Set Measurable Goals

Include precise amounts, dates, and so on in your goals so you can measure your degree of success. If your goal is simply defined as “To reduce expenses” how will you know when you have been successful? In one month’s time if you have a 1 percent reduction or in two years’ time when you have a 10 percent reduction? Without a way to measure your success you miss out on the celebration that comes with knowing you have actually achieved something.

Set Attainable Goals

Make sure that it’s possible to achieve the goals you set. If you set a goal that you have no hope of achieving, you will only demoralize yourself and erode your confidence.

However, resist the urge to set goals that are too easy. Accomplishing a goal that you didn’t have to work hard for can be anticlimactic at best, and can also make you fear setting future goals that carry a risk of non-achievement. By setting realistic yet challenging goals, you hit the balance you need. These are the types of goals that require you to “raise the bar” and they bring the greatest personal satisfaction.

Set Relevant Goals

Goals should be relevant to the direction you want your life and career to take. By keeping goals aligned with this, you’ll develop the focus you need to get ahead and do what you want. Set widely scattered and inconsistent goals, and you’ll fritter your time – and your life – away.

Set Time-Bound Goals

You goals must have a deadline. Again, this means that you know when you can celebrate success. When you are working on a deadline, your sense of urgency increases and achievement will come that much quicker.

Set Goals in Writing

The physical act of writing down a goal makes it real and tangible. You have no excuse for forgetting about it. As you write, use the word “will” instead of “would like to” or “might.” For example, “I will reduce my operating expenses by 10 percent this year,” not “I would like to reduce my operating expenses by 10 percent this year.” The first goal statement has power and you can “see” yourself reducing expenses, the second lacks passion and gives you an excuse if you get sidetracked.

Tip 1:

Frame your goal statement positively.
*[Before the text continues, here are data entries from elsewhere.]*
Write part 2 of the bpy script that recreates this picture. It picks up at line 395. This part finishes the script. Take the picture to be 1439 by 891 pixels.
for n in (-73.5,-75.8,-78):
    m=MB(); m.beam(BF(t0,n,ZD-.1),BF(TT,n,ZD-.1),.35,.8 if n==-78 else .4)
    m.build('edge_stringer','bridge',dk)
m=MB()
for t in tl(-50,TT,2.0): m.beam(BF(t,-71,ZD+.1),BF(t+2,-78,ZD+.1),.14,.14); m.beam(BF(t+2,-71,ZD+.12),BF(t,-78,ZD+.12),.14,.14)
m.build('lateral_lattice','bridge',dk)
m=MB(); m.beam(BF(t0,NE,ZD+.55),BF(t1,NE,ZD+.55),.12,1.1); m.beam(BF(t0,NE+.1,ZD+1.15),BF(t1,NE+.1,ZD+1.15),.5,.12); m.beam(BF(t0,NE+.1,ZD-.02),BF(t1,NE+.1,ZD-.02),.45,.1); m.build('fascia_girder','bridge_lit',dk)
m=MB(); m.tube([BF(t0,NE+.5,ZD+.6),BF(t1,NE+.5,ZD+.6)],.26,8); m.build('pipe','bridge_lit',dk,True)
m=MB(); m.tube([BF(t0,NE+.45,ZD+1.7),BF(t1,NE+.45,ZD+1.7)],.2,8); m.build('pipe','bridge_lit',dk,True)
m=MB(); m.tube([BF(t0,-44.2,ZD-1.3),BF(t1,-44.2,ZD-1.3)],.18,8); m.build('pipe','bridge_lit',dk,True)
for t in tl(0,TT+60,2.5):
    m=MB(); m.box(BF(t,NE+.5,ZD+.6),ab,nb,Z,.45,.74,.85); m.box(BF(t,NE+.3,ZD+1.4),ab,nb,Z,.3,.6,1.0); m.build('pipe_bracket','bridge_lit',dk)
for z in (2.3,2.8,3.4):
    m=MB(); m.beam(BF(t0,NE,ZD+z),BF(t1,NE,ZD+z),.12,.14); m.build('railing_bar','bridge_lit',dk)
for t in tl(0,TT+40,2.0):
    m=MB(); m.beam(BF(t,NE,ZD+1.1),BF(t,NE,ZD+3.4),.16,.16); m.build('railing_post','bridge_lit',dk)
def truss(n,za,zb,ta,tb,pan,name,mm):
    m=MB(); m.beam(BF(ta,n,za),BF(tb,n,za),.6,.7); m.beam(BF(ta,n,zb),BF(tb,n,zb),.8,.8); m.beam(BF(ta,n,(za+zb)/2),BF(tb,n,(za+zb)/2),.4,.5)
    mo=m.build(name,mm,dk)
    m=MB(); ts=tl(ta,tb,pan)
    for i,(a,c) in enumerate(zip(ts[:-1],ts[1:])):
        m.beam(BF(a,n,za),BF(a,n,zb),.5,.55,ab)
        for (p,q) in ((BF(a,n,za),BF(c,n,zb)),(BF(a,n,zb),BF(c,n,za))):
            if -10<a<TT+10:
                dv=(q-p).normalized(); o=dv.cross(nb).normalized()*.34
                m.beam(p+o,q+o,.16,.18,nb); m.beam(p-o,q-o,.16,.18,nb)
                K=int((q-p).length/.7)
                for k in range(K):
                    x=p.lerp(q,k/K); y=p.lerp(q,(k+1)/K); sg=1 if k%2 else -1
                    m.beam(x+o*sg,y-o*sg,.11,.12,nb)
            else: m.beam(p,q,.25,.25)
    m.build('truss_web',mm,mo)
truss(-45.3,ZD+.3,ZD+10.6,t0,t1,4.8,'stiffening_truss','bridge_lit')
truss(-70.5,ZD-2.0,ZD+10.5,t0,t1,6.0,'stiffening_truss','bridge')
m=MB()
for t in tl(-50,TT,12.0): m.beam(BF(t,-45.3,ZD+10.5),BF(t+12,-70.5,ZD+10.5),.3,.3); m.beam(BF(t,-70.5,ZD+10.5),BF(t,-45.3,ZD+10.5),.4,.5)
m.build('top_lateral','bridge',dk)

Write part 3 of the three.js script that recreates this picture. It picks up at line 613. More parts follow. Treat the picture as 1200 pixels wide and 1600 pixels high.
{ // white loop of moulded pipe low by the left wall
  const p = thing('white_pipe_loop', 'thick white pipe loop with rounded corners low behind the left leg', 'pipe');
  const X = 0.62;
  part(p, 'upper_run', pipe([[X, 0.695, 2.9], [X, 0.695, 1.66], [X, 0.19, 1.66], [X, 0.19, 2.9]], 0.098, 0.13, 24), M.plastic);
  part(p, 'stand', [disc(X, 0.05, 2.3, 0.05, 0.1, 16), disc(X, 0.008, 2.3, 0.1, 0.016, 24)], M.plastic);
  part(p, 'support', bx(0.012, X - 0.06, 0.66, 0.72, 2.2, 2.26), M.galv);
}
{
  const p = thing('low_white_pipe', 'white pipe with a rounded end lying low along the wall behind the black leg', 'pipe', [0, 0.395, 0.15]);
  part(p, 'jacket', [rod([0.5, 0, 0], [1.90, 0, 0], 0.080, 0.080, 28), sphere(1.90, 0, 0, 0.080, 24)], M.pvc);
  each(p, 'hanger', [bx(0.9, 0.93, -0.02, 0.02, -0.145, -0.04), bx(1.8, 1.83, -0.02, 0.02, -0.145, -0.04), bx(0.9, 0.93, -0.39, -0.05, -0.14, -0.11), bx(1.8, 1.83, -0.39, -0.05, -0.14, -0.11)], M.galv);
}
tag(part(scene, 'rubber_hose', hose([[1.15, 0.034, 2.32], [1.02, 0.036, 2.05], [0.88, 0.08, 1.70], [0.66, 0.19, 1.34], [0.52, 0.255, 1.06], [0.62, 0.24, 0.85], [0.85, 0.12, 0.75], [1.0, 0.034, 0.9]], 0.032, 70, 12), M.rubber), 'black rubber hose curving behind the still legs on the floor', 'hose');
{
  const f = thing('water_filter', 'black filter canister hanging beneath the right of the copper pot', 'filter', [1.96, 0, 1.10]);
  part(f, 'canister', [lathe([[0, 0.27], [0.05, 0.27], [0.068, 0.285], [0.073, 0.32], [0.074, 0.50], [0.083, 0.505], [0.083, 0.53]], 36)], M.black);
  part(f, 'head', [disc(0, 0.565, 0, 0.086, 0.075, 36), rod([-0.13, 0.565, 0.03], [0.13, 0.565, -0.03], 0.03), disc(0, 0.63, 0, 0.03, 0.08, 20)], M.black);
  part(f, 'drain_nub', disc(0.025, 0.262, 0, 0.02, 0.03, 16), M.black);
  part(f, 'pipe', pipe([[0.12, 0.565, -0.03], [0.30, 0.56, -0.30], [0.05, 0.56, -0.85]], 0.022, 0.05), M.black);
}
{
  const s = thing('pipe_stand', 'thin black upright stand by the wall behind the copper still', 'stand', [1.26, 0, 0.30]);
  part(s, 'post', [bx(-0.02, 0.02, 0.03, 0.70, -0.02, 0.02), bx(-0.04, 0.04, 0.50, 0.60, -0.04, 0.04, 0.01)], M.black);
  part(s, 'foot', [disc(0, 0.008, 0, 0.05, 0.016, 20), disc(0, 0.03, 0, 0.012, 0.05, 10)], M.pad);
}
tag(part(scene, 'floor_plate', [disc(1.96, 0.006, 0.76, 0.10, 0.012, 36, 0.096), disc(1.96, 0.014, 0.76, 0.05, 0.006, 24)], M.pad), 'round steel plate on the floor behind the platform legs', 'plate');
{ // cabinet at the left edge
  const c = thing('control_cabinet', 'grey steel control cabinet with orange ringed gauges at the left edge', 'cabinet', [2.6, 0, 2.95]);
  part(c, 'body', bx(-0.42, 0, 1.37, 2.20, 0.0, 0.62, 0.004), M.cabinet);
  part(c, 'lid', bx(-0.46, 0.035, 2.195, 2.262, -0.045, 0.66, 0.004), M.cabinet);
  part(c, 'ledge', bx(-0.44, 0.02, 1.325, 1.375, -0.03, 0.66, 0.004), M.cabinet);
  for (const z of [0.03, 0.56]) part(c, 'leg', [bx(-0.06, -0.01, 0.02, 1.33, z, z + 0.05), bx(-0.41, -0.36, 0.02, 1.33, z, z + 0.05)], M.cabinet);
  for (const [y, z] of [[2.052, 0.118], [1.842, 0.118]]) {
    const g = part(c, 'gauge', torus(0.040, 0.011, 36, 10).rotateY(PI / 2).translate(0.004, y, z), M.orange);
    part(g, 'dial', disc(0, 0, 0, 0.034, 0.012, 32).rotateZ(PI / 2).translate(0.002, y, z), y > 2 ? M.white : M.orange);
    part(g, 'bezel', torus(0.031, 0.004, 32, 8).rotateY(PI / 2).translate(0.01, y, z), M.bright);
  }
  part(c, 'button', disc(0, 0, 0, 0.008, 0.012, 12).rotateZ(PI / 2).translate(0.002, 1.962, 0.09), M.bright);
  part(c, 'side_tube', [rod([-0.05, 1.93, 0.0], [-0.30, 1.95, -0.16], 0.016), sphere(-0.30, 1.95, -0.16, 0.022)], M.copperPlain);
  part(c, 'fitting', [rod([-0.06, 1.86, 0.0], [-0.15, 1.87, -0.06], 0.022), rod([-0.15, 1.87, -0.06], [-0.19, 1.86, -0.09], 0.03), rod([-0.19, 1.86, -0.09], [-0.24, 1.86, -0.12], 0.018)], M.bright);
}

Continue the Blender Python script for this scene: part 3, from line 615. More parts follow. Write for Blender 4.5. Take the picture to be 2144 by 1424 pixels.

If you want to improve your retention rates say, “I will hold on to all existing employees for the next quarter” rather than “I will reduce employee turnover.” The first one is motivating; the second one still has a get-out clause “allowing” you to succeed even if some employees leave.

Tip 2:

If you use a To-Do List, make yourself a To-Do List template that has your goals at the top of it. If you use an Action Program, then your goals should be at the top of your Project Catalog.

Post your goals in visible places to remind yourself every day of what it is you intend to do. Put them on your walls, desk, computer monitor, bathroom mirror or refrigerator as a constant reminder.

Make an Action Plan

This step is often missed in the process of goal setting. You get so focused on the outcome that you forget to plan all of the steps that are needed along the way. By writing out the individual steps, and then crossing each one off as you complete it, you’ll realize that you are making progress towards your ultimate goal. This is especially important if your goal is big and demanding, or long-term. Read our article on Action Plans for more on how to do this.

Stick With It!

Remember, goal setting is an ongoing activity not just a means to an end. Build in reminders to keep yourself on track, and make regular time-slots available to review your goals. Your end destination may remain quite similar over the long term, but the action plan you set for yourself along the way can change significantly. Make sure the relevance; value, and necessity remain high.

Key Points

Goal setting is much more than simply saying you want something to happen. Unless you clearly define exactly what you want and understand why you want it the first place, your odds of success are considerably reduced. By following the Five Golden Rules of Goal Setting you can set goals with confidence and enjoy the satisfaction that comes along with knowing you achieved what you set out to do.

So, what will you decide to accomplish today?